- **STATED TASK**: Output, please, exactly those lines of the listing that come before the line with "SC.camera = camo", along with that line itself.

⟨

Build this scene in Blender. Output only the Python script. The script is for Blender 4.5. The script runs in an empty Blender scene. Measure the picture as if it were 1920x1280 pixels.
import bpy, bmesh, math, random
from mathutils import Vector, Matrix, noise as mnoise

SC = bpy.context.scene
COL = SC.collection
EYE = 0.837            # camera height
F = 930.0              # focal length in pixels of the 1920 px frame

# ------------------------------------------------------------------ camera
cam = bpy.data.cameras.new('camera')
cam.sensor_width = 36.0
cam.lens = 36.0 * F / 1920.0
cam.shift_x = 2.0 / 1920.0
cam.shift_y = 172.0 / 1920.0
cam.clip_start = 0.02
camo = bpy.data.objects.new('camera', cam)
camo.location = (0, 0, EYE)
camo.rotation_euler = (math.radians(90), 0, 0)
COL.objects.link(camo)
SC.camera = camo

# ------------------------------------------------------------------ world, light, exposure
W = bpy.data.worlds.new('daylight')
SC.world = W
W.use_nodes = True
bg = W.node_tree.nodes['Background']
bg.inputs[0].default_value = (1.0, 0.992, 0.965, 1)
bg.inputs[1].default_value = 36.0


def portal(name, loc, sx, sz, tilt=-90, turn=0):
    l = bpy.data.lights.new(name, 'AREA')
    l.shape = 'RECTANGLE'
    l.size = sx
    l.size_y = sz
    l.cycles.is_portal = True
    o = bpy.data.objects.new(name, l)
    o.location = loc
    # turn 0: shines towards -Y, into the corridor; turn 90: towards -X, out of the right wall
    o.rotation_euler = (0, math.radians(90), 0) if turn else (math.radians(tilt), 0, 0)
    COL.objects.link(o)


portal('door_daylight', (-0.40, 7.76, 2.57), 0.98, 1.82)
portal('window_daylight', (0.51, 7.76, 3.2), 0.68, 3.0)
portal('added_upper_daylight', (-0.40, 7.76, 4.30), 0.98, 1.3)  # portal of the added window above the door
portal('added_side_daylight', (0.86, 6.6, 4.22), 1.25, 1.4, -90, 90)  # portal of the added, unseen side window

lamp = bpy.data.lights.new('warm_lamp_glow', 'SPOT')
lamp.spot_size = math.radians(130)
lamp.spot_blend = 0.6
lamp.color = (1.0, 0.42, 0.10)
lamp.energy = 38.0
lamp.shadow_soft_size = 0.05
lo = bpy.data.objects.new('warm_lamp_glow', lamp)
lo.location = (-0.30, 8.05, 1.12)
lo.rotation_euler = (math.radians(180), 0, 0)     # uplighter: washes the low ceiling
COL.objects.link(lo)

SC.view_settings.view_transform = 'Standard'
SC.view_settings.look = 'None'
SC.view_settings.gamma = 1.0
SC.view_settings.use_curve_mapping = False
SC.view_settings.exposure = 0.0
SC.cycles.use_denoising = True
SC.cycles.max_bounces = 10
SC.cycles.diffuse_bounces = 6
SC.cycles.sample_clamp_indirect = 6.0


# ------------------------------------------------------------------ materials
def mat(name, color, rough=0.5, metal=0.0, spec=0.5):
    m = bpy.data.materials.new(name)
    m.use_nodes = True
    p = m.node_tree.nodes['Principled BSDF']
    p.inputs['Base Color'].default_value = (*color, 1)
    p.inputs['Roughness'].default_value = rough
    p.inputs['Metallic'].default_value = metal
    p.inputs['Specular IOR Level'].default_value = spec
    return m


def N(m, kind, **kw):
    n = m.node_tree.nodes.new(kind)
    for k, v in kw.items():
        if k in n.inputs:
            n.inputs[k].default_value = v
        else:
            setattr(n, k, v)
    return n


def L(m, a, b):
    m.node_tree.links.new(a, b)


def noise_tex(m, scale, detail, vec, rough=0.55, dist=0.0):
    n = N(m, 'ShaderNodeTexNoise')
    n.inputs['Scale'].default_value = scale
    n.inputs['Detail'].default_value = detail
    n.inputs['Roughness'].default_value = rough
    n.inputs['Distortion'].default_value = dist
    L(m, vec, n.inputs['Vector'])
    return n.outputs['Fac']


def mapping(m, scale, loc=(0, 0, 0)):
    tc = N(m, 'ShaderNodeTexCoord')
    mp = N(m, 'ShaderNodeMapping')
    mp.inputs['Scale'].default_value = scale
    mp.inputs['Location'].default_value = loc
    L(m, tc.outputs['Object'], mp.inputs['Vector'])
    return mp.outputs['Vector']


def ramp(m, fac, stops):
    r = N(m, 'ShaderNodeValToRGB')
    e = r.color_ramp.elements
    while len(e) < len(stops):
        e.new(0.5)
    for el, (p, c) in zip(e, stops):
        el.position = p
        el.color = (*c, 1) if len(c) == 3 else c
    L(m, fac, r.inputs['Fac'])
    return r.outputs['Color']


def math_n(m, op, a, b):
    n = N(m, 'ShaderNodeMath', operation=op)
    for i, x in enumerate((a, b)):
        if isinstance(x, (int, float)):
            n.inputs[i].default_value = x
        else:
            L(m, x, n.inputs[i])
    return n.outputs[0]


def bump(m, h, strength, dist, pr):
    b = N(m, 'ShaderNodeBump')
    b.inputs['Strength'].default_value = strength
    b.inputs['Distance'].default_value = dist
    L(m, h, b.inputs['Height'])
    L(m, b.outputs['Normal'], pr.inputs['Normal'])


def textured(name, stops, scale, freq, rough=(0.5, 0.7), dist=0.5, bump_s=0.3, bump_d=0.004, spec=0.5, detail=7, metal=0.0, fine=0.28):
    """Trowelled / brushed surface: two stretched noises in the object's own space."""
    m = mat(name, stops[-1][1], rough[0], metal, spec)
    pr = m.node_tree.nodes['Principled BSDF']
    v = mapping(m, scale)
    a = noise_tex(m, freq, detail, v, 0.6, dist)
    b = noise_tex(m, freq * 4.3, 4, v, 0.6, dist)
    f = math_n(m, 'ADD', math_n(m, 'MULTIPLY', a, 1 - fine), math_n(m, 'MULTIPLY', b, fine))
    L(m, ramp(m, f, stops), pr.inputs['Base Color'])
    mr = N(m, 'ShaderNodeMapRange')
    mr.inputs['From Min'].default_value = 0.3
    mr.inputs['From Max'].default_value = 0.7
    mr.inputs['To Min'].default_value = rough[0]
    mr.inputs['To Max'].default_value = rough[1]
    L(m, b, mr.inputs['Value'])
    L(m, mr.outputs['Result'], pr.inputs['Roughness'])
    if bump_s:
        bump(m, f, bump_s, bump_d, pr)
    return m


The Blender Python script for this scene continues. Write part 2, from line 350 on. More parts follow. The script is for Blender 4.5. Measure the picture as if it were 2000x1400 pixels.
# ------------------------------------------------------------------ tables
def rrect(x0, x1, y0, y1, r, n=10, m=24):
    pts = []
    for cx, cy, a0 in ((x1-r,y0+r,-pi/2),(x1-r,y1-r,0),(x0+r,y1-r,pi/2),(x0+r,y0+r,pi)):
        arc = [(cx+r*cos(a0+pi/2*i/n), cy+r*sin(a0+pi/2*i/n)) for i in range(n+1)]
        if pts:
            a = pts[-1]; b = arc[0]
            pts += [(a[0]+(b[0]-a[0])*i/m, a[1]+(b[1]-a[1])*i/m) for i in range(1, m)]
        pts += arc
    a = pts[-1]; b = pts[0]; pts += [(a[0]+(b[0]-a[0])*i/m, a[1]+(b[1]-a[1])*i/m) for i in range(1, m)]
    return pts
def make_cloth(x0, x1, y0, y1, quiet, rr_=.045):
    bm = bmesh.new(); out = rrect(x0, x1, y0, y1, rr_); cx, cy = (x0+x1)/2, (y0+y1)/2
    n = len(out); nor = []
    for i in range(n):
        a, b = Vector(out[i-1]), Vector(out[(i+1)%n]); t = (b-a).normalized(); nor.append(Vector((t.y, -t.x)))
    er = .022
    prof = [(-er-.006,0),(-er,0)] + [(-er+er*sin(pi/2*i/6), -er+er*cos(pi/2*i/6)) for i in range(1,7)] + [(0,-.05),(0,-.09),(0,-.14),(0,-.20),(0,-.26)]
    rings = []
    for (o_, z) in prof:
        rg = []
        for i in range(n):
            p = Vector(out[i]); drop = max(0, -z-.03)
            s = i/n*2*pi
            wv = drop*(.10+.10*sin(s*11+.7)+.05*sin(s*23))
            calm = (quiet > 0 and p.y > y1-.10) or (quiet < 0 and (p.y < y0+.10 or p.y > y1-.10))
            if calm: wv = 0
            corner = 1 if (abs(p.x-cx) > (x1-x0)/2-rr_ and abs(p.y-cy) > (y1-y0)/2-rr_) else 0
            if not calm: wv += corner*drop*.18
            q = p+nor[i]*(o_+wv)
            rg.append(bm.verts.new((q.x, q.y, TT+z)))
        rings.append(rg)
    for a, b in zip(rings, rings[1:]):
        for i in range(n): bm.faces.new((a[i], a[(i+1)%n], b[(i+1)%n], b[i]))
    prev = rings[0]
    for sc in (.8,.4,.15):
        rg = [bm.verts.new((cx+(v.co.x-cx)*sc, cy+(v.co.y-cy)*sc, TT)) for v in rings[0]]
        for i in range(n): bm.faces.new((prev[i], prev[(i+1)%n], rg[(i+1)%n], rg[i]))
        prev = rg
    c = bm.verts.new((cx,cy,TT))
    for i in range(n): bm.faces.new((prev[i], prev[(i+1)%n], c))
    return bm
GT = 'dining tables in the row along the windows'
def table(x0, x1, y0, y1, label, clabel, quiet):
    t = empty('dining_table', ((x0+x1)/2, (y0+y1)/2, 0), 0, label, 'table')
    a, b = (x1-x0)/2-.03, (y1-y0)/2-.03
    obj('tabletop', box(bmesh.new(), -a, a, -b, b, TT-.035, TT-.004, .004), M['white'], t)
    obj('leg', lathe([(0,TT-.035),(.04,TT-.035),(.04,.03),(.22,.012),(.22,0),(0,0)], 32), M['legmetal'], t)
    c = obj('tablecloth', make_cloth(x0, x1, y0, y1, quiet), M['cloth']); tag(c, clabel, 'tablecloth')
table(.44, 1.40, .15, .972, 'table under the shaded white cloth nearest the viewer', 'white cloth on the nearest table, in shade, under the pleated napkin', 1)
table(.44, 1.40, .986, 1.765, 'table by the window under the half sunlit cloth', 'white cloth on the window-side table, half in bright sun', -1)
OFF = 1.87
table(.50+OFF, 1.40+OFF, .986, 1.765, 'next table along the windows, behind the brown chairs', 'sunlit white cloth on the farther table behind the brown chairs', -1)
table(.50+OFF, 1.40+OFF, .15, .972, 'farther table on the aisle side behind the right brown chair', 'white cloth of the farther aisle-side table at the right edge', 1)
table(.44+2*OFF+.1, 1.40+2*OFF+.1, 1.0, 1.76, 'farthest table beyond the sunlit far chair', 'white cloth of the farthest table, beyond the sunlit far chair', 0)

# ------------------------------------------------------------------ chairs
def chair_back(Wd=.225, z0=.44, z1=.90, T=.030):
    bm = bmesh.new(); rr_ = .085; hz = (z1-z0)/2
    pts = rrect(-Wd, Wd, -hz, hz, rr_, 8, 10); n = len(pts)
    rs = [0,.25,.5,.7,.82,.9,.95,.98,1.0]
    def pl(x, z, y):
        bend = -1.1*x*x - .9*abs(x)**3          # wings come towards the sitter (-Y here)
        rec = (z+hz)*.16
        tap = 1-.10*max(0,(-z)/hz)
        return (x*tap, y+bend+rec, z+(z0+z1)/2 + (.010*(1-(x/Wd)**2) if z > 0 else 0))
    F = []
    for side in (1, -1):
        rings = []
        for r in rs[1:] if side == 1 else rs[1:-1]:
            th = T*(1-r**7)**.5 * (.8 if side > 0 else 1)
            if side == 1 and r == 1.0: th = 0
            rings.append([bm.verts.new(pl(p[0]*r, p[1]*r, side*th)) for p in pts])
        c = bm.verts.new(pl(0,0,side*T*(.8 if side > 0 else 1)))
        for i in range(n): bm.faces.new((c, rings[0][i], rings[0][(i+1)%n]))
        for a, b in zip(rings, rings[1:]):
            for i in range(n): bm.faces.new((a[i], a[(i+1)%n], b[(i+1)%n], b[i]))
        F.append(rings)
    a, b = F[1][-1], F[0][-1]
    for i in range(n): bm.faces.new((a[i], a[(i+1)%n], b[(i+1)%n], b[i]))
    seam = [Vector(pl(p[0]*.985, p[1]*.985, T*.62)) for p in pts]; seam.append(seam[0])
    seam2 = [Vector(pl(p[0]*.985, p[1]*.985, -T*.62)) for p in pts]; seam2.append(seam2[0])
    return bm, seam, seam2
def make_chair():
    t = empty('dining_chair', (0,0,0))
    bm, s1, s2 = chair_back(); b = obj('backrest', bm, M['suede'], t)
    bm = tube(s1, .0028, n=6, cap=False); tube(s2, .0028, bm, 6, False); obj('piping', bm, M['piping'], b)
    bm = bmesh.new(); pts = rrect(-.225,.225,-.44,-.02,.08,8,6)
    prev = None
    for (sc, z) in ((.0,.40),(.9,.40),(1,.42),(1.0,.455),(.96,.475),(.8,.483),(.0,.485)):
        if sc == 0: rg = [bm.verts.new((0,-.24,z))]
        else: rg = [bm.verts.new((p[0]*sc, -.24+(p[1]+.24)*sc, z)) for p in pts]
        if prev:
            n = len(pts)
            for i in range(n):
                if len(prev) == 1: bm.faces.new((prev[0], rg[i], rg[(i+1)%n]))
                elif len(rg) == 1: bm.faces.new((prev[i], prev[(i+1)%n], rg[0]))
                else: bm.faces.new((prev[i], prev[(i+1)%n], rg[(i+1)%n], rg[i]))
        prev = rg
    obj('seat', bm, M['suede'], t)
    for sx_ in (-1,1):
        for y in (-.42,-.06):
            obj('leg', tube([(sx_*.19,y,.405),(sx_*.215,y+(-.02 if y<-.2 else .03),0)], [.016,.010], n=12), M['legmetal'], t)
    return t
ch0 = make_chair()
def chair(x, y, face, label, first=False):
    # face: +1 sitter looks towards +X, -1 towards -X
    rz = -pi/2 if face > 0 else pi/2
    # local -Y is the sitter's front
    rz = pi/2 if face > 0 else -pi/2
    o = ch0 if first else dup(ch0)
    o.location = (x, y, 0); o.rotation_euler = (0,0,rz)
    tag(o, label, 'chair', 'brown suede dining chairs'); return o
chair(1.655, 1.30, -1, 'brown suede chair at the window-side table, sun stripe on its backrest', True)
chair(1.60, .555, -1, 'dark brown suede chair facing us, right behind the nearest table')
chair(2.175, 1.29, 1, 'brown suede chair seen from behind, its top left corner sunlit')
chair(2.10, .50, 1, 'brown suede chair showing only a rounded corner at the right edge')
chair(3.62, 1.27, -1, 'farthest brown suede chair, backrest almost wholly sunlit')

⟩

- **RESULT**:
Build this scene in Blender. Output only the Python script. The script is for Blender 4.5. The script runs in an empty Blender scene. Measure the picture as if it were 1920x1280 pixels.
import bpy, bmesh, math, random
from mathutils import Vector, Matrix, noise as mnoise

SC = bpy.context.scene
COL = SC.collection
EYE = 0.837            # camera height
F = 930.0              # focal length in pixels of the 1920 px frame

# ------------------------------------------------------------------ camera
cam = bpy.data.cameras.new('camera')
cam.sensor_width = 36.0
cam.lens = 36.0 * F / 1920.0
cam.shift_x = 2.0 / 1920.0
cam.shift_y = 172.0 / 1920.0
cam.clip_start = 0.02
camo = bpy.data.objects.new('camera', cam)
camo.location = (0, 0, EYE)
camo.rotation_euler = (math.radians(90), 0, 0)
COL.objects.link(camo)
SC.camera = camo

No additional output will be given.